WRITTEN TASK = Quote only the lines from the top of the listing below down to and including the line with "link('plaster_lip', bm, M['white_plaster'], wb)".

DATASET SECTION =
——————
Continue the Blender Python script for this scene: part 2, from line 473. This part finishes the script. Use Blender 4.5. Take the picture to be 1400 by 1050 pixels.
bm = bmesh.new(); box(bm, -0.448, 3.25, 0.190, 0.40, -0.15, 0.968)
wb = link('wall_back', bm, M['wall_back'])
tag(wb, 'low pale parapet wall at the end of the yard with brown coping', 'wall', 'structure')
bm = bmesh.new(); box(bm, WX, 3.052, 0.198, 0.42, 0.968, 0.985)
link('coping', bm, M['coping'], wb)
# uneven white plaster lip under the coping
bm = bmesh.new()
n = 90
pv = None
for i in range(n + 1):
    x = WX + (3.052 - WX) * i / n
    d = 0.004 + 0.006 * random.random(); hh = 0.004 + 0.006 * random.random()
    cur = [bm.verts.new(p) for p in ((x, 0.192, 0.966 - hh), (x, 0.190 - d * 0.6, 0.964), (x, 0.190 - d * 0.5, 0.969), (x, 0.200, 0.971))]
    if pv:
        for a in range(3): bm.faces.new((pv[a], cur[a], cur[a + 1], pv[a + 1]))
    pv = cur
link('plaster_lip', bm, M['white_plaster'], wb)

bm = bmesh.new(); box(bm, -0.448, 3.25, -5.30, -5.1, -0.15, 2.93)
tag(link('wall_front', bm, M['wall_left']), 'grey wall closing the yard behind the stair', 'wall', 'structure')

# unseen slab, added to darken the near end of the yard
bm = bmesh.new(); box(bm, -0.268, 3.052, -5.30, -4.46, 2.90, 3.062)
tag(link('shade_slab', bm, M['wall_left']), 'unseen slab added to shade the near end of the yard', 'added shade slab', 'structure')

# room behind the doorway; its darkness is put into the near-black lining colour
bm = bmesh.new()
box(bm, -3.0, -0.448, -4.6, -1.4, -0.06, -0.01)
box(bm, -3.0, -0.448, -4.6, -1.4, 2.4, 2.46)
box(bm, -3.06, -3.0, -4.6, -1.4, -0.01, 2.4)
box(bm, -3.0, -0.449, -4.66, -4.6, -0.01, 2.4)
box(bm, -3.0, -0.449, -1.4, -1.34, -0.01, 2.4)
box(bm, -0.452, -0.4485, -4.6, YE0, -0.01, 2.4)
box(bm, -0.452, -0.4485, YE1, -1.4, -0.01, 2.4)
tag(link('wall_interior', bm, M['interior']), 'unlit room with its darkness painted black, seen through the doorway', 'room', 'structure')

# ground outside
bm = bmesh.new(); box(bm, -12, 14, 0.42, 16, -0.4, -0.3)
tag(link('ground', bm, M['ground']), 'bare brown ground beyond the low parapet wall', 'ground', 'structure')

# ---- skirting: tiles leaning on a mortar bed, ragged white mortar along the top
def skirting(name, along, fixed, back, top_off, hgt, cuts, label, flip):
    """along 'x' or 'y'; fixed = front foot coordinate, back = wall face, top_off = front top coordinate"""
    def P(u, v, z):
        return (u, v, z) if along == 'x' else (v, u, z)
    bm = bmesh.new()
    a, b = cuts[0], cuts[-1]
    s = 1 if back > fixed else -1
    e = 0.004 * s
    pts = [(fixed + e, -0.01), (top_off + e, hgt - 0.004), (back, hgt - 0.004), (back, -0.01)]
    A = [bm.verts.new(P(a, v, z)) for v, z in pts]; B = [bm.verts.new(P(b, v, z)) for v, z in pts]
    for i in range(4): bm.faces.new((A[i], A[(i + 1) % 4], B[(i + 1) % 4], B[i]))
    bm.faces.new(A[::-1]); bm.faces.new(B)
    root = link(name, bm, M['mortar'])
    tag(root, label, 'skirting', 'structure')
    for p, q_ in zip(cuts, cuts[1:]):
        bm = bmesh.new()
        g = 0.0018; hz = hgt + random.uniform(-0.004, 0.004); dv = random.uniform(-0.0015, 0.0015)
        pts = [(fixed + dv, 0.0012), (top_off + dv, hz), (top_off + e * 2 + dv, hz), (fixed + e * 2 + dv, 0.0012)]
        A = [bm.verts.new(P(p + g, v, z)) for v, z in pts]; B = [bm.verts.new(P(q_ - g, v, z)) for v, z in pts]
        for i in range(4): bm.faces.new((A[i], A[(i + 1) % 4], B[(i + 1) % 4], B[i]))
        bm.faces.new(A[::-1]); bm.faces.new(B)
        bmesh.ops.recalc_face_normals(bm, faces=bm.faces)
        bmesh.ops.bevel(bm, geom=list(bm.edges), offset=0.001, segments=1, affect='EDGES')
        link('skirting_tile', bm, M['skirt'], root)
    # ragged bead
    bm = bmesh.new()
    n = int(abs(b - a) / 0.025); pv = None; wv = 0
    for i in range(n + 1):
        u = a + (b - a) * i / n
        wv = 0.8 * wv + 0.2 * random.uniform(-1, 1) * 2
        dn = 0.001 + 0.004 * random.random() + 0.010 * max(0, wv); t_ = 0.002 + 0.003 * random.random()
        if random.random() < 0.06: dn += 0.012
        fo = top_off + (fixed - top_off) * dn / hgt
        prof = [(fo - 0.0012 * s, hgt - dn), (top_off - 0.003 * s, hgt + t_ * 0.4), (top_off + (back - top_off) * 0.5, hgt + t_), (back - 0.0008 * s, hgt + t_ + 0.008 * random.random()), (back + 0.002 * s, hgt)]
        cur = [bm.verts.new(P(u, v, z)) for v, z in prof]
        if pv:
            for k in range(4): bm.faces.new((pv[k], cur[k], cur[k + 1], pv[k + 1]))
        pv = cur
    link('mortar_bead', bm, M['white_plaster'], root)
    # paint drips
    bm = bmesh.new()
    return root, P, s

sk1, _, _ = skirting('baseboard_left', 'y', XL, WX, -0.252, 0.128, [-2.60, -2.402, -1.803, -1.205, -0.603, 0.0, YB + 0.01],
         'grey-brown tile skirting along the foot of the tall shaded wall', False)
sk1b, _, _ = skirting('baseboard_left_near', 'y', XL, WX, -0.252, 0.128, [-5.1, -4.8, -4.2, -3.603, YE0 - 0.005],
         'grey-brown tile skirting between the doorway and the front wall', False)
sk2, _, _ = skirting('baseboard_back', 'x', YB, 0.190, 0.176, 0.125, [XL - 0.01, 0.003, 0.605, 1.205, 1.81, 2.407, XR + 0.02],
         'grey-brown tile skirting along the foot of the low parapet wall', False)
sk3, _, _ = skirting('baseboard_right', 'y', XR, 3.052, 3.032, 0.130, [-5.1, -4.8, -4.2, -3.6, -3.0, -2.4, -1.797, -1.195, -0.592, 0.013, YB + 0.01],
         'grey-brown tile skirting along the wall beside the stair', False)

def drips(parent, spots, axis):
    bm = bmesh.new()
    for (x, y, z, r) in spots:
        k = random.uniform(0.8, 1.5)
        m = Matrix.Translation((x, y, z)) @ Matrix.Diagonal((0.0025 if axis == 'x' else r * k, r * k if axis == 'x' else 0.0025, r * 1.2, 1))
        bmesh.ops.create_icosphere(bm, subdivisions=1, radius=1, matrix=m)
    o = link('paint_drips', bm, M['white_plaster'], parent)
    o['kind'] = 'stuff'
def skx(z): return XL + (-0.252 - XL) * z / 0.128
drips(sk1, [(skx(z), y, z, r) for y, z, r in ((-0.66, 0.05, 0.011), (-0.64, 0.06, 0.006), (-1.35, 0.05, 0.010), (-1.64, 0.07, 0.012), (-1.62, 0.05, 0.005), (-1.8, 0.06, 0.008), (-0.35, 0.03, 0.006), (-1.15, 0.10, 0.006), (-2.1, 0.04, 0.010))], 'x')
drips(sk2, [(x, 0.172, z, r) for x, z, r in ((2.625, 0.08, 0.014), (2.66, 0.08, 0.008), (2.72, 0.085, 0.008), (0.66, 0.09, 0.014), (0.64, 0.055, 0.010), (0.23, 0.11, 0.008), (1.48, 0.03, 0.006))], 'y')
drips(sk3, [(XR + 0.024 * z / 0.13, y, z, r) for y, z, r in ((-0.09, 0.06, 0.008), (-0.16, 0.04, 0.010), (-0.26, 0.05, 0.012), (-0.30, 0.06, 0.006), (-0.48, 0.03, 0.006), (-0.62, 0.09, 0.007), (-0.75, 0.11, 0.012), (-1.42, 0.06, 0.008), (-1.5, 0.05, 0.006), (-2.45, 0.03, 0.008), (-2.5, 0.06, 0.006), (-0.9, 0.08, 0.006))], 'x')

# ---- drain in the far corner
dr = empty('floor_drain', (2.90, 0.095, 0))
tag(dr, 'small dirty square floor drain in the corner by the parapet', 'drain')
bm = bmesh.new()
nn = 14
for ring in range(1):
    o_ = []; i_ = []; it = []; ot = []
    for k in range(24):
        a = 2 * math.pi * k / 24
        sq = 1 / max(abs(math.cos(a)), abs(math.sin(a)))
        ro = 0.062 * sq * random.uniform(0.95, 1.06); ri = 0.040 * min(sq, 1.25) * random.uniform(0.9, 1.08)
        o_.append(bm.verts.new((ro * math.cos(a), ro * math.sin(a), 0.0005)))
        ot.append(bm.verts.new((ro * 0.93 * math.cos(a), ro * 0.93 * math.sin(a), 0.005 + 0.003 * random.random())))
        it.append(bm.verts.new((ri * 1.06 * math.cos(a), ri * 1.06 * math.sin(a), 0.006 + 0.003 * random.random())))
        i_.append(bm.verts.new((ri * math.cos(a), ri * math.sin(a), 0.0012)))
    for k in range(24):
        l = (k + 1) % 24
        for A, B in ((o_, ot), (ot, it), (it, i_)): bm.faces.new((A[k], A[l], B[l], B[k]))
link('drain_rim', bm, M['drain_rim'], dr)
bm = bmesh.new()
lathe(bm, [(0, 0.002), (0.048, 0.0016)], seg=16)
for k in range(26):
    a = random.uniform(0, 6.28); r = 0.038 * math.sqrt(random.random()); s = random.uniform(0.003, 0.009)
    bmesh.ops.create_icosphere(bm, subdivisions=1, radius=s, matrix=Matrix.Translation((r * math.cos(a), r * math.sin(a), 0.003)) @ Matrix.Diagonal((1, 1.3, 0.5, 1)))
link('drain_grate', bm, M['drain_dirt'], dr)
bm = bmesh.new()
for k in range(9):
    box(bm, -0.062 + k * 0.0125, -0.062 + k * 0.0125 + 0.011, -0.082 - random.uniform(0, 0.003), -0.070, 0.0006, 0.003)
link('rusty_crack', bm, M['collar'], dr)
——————
RESULT OF THIS EXERCISE =
Continue the Blender Python script for this scene: part 2, from line 473. This part finishes the script. Use Blender 4.5. Take the picture to be 1400 by 1050 pixels.
bm = bmesh.new(); box(bm, -0.448, 3.25, 0.190, 0.40, -0.15, 0.968)
wb = link('wall_back', bm, M['wall_back'])
tag(wb, 'low pale parapet wall at the end of the yard with brown coping', 'wall', 'structure')
bm = bmesh.new(); box(bm, WX, 3.052, 0.198, 0.42, 0.968, 0.985)
link('coping', bm, M['coping'], wb)
# uneven white plaster lip under the coping
bm = bmesh.new()
n = 90
pv = None
for i in range(n + 1):
    x = WX + (3.052 - WX) * i / n
    d = 0.004 + 0.006 * random.random(); hh = 0.004 + 0.006 * random.random()
    cur = [bm.verts.new(p) for p in ((x, 0.192, 0.966 - hh), (x, 0.190 - d * 0.6, 0.964), (x, 0.190 - d * 0.5, 0.969), (x, 0.200, 0.971))]
    if pv:
        for a in range(3): bm.faces.new((pv[a], cur[a], cur[a + 1], pv[a + 1]))
    pv = cur
link('plaster_lip', bm, M['white_plaster'], wb)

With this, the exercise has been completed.